Unpacking Invisible Work Practices, Constraints, and Latent Power Relationships in Child Welfare ...
Unpacking Invisible Work Practices, Constraints, and Latent Power Relationships in Child Welfare through Casenote Analysis
Devansh Saxena, Erina Seh-Young Moon, Dahlia Shehata, Shion Guha
CHI'22: ACM Conference on Human Factors in Computing Systems
Session: Helping People
Abstract
Caseworkers are trained to write detailed narratives about families in Child-Welfare (CW) which informs collaborative high-stakes decision-making. Unlike other administrative data, these narratives offer a more credible source of information with respect to workers’ interactions with families as well as underscore the role of systemic factors in decision-making. SIGCHI researchers have emphasized the need to understand human discretion at the street-level to be able to design human-centered algorithms for the public sector.
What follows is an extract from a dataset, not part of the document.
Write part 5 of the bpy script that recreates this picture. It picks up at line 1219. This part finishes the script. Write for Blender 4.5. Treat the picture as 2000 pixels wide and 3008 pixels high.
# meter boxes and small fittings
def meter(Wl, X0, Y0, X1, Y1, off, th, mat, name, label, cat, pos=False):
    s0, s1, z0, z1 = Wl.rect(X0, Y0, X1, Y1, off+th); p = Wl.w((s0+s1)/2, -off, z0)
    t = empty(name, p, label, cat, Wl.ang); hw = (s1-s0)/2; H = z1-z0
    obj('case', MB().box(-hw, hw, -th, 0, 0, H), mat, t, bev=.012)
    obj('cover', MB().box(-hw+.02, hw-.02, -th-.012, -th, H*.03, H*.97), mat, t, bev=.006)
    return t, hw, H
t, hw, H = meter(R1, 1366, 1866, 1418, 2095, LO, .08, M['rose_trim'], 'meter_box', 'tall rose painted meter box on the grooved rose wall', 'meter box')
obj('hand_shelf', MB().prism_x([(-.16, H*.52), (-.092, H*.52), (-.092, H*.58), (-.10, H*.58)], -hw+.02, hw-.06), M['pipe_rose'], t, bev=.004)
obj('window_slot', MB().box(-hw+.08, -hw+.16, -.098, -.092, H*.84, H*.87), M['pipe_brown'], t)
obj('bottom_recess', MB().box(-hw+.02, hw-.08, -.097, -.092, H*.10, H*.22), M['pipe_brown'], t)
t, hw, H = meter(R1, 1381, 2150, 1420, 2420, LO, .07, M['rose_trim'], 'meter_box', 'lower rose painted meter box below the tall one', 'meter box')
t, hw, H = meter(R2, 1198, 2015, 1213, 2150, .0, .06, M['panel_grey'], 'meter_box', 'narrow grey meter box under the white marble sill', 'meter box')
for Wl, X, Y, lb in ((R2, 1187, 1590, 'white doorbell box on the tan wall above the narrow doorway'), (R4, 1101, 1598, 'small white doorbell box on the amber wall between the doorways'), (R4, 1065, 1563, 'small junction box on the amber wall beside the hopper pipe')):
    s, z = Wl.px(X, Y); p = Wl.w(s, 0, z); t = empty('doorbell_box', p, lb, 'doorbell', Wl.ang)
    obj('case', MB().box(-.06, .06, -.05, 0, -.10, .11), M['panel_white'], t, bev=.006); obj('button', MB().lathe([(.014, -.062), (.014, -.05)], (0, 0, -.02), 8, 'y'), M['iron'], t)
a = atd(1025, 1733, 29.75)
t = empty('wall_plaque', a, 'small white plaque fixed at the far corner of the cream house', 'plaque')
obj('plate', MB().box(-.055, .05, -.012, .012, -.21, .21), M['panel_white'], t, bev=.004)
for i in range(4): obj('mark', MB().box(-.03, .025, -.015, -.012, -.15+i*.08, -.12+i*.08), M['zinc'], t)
In this study, we conducted computational text analysis of casenotes at a child-welfare agency in the midwestern United States and highlight patterns of invisible street-level discretionary work and latent power structures that have direct implications for algorithm design. Casenotes offer a unique lens for policymakers and CW leadership towards understanding the experiences of on-the-ground caseworkers. As a result of this study, we highlight how street-level discretionary work needs to be supported by sociotechnical systems developed through worker-centered design. This study offers the first computational inspection of casenotes and introduces them to the SIGCHI community as a critical data source for studying sociotechnical systems.